I completely agree: we won't get strict, meaningful international standards any time soon. Moreover, that's probably a very good thing: one-size-fits-all policies seldom work very well, as Rodrik is quick to point out in other contexts, and as he reiterates here:
Democratic accountability would also result in regulatory diversity – different countries doing their own thing – and that is not a bad thing, either. If the US wants to place size limits and tighter capital requirements on banks, it should be free to do so. If Europe wants to devise its own rules for credit-rating agencies and hedge funds, it should simply go ahead.
Fine as far as it goes, although I don't see what "democratic accountability" has to do with it. Does Rodrik really think that voters are dwelling over the minutae of regulatory reform? Of course not. Regulatory policy isn't about catering to the public mandate; it's about satisfying broad public interests and narrow private interests. The logic of collective action essentially dictates that regulatory policy will cater to the interests of the banking sector.

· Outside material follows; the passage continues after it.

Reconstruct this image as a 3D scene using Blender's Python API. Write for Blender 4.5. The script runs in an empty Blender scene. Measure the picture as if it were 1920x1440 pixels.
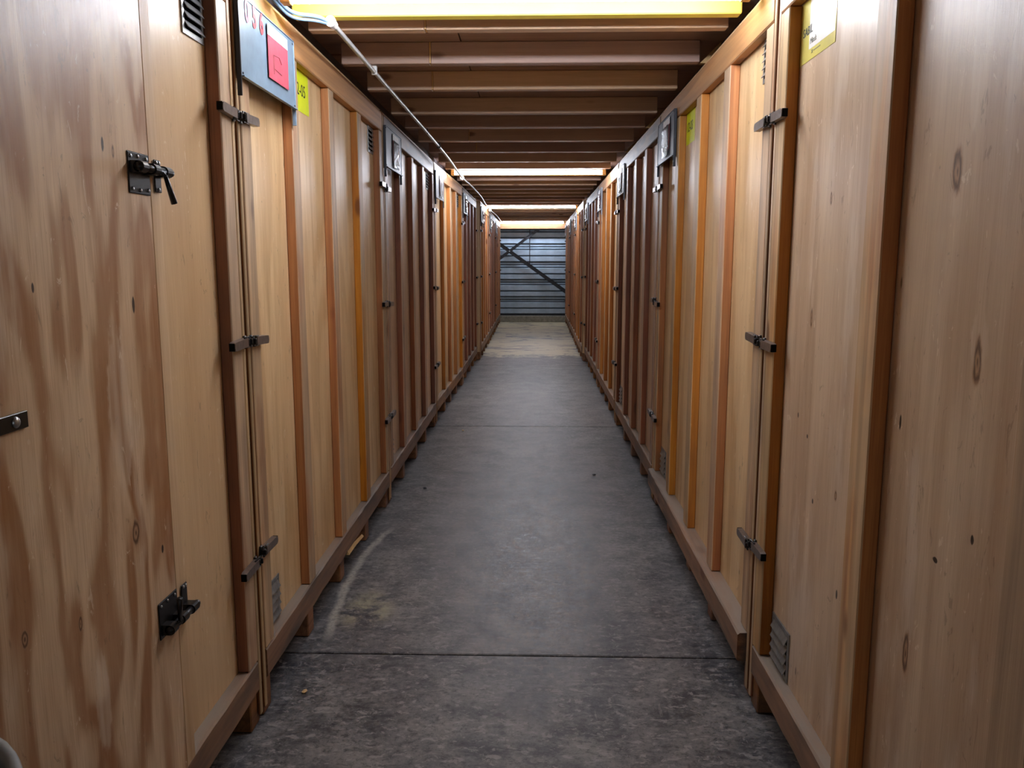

The scary thing is, relative to a world where regulatory policy is truly democratized, that is probably a good thing. International governance would surely be weak, but it might actually be appropriate. Highly-politicized regulatory policy, on the other hand, would surely be disastrous just as highly-politicized monetary policy is disastrous.
3 comments:
Keynes' Curse of Carabosse.
elaborate? do you mean something more than "the law of unintended consequences"? i googled it and oatley/yackee was the first hit, but i can't tell if it was an early version of the '04 article or something different.
At the first meeting of the IMF/WB in Savannah GA, I believe, Keynes warned of the Curse of the Carabosse (Sleeping Beauty) by which he meant that political masters would seize control of his beautiful technical institutions.